Le président de la Nation en profite pour faire une cérémonie discrète, dans la Cour carrée du Louvre évidemment, avec des tas de ministres et de personnalités du monde des arts, une sorte d'hommage à soi-même. Applaudir l'arrivée de la veuve centenaire (c'est l'Agence France Presse qui le dit) était peut-être limite, c’est vrai, mais comment retenir son émotion lors d'un moment pareil ?

Et maintenant, il va falloir entretenir la mémoire du grand artiste, se débrouiller pour ranimer ce musée à Rodez dont la fréquentation décline déjà, comme tout musée de province, passées les premières années de visibilité médiatique, et puis s'occuper de ces portions d’autoroute suspendues au plafond ou aux murs des musées à travers le monde, quand elles commenceront à se déformer et s’abimer sous leur propre poids. 
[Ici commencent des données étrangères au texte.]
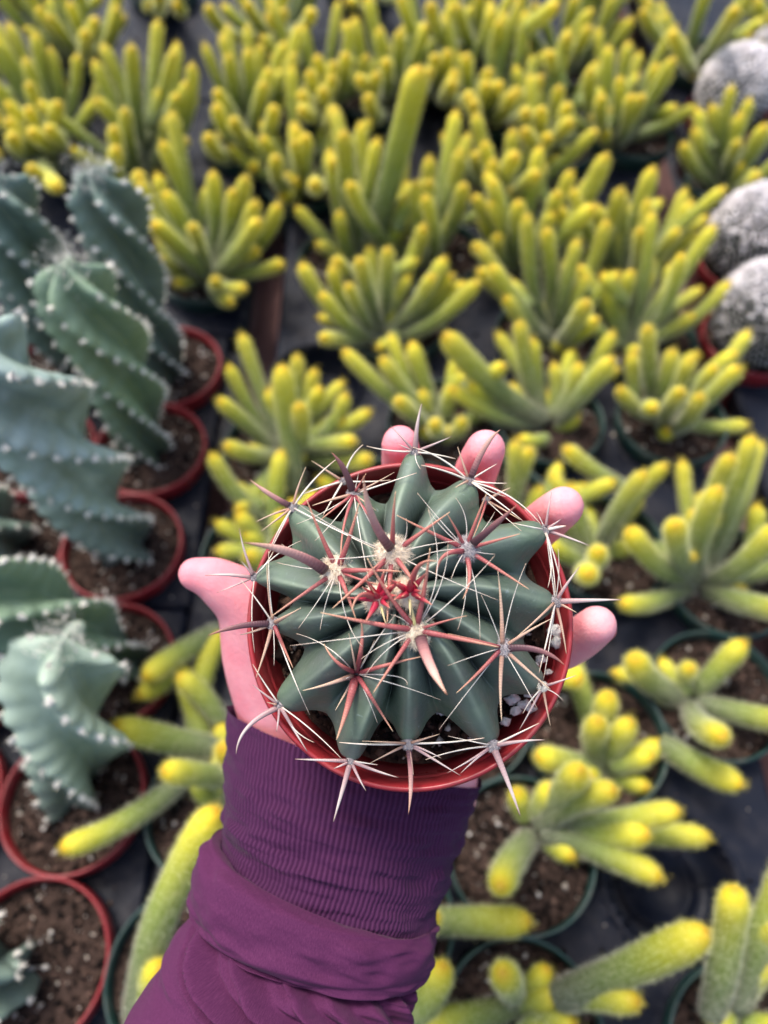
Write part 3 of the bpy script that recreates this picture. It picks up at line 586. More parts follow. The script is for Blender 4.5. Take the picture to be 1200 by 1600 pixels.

Vous aurez noté que l’article de Wikipedia ne reproduit pas de tableau de Soulages, à l'exception d'une vue d'ensemble d'une salle du musée, et encore cette image est-elle discutée au sein de l'encyclopédie et sans doute bientôt supprimée comme illégale parce qu'il n'y a pas de complète liberté de panorama en droit français. C’est ballot, pour un peintre, mais c’est la loi. Il faudra attendre encore 70 ans que s'éteignent les droits d'auteur. Au musée Fabre de Montpellier, ci-dessus, la photo n'était pas interdite en 2016. Le peintre était encore vivant. Feignons l’ignorance.